In fact, Bill sailed to the far south two more times, once with a group of Australians to Heard Island, once on his own account to Smith Island, on a voyage which saw one crew member lost overboard and an increasingly desperate situation with his remaining crew.  That was in 1966. From then on Bill only voyaged north.

The loss of Mischief off Jan Mayen island affected Bill badly. Rationally, at 70, he should have drawn a line under his sailing career at this point. He found he couldn’t, so he came home and bought another Bristol pilot cutter, Sea Breeze, which he sailed to Greenland four more times before she hit a rock in Sermilik Fjord  in 1972 and sank.  The following year he bought his third cutter, Baroque (still afloat). With her he made his last trips north.  In 1977, quite badly ill, and with a crew who genuinely believed he was incapable of making rational decisions, Baroque finally arrived in Reykavik.  There Bill was forced to give up and fly home.  Baroque was eventually sailed to Lymington the following year and laid up.

It was a sad end to an extraordinary sailing career which had, in the end, gone on far too long. Bill blamed his crew quoting Conrad: ‘Ships are all right, it’s the men in them’.  It was too harsh a judgement and, having wrote this, his last published words pull back from the brink of unkindness by quoting a poem by Humber Wolfe which ends:

                                    where the ships of youth are running

                                    close-hauled on the edge of the wind,

                                    with all adventure before them

                                    and only the old behind

This was not quite the end to a career of exploration in mountains and across oceans, spanning nearly fifty years.  In 1977 Bill was asked to go on a voyage to Smith Island with a young and largely inexperienced crew, whose skipper had been inspired by sailing with Bill some years before.  The vessel chosen was a tug-to-yacht conversion, En Avant.  He felt obliged to say yes, in the end, although we can only speculate that he knew, one way or the other, that he would not be coming back.

En Avant left Rio on November 1st.  Bill had written home to a friend before they left: ‘The gear is too heavy for me and I find it difficult getting about the wide deck with nothing to hang on to.
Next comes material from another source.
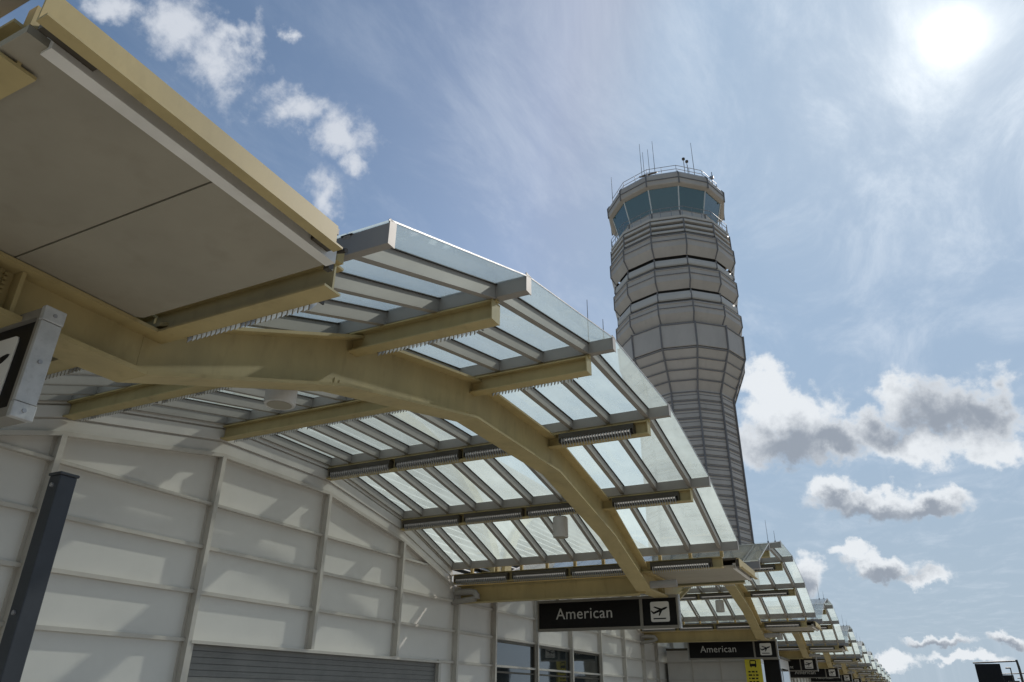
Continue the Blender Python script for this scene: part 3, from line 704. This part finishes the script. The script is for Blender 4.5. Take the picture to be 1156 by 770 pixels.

Still it would have been a mistake to refuse Simon’s pressing invitation.’

Bill Tilman was a stoic; he expected the same from others. No doubt death, when it came would be seen by him as a door opening on a new adventure, not closing on one. He was a romantic, witty, clever man who might have lived a very different life had it not been for the carnage of Flanders. Pam Davis, his niece, said he was the embodiment of Rudyard Kipling’s poem ‘If…’ In other mouths that would be a cliché but she was a Tilman through and through and, from her, it stands out, like a pennant in a stiff ocean breeze, hard and true.